Saturday, December 16, 2006


Poinsettias are a flash of red against green by the bridge, a nifty sunshine print.

The man in the next seat traversed continents to rest his father’s ashes; after forty years away this river, sky and land are still home. Just as the corner badam, mango by the wall and the jui creeper on the porch will witness mine someday.

From the plane, the window frames a perfect abstract at dawn, a red band dips past a peach background clean cut to the horizon.

12 comments:

Billy said...

Are you on a trip austere? Poinsettas are everywhere here as well.

Arunima said...

one question, not on poinsettas but how can someone maintain so many blogs?

austere said...

abbagirl- i was on a one day trip, zip in, zip out..

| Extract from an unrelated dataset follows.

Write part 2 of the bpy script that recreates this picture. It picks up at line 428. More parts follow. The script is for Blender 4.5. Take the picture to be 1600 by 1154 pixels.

arunima-dunno. i just write here and do one off writing on roughpad.

reshma said...

over here, poinsettias glorifies commercial holidays:)

austere said...

cherie- glad to have you read again.


reshma- hey! is that the reshma i used to know? comemrcial perhaps but arent they pretty too?!

Anonymous said...

interesting u write this >> "after forty years ... " - some places/events/people are frozen in time ... forever! funny no Ben?

austere said...

crabbie- thoda touching tha. that old man had lived in africa and london all his life, still his ashes were brought home to rest.

manuscrypts said...

thou having bouts of wanderlust?

austere said...

tiny one day jhatkas of wanderlust, Manuji.

Anonymous said...

Hi Aust,

Long time :)
Am back...

Poinsettas = ?

And started on those new year resolutions?

austere said...

SATHYA!
at my age you make NO resolutions..ask me why?

austere said...

Proxima
Part of the Indian attitude to death is passivity, acceptance- your time runs out, you get a fate card, so you go. Part is the belief that this birth is one of many, so many done and many more to go. I think most westerners would find India scary. (Sometimes I find it scary too, but mostly reassuring). There are so many contradictions, the very rich- abysmally poor living next door. So many people- much too many, and increasing. I feel uncomfortable, strange when I see roads without people in other lands- too used to the hustle and bustle.
Caste, you said. In large cities it does not matter- maybe I like to think that, maybe this is a comfortable delusion. In most states it’s a major political weapon (just as religion is) and charlatans will use this to get their seats. The caste card is now favoring the downtrodden, with reservations in universities, govt jobs and possibly the private sector too, working to their benefit. Versus this freebie attitude, a trickle down of economic prosperity is heart warming. People in slums want to send their kids to private schools. Ensure that their kids take tuition. If incomes improve, caste will be less important. You don’t ask the person standing next to you in the rush hour- barely breathing space commute what caste he belongs to.I find this confidence, that everyone has a chance- just thrilling.

I hope to be able to read your paper someday; maybe you’ll publish. Or maybe UW will think differently.

I think what you said was allright .I’ve mentioned a few times during the last illness that life is a process. Sometimes I was not gentle/nice.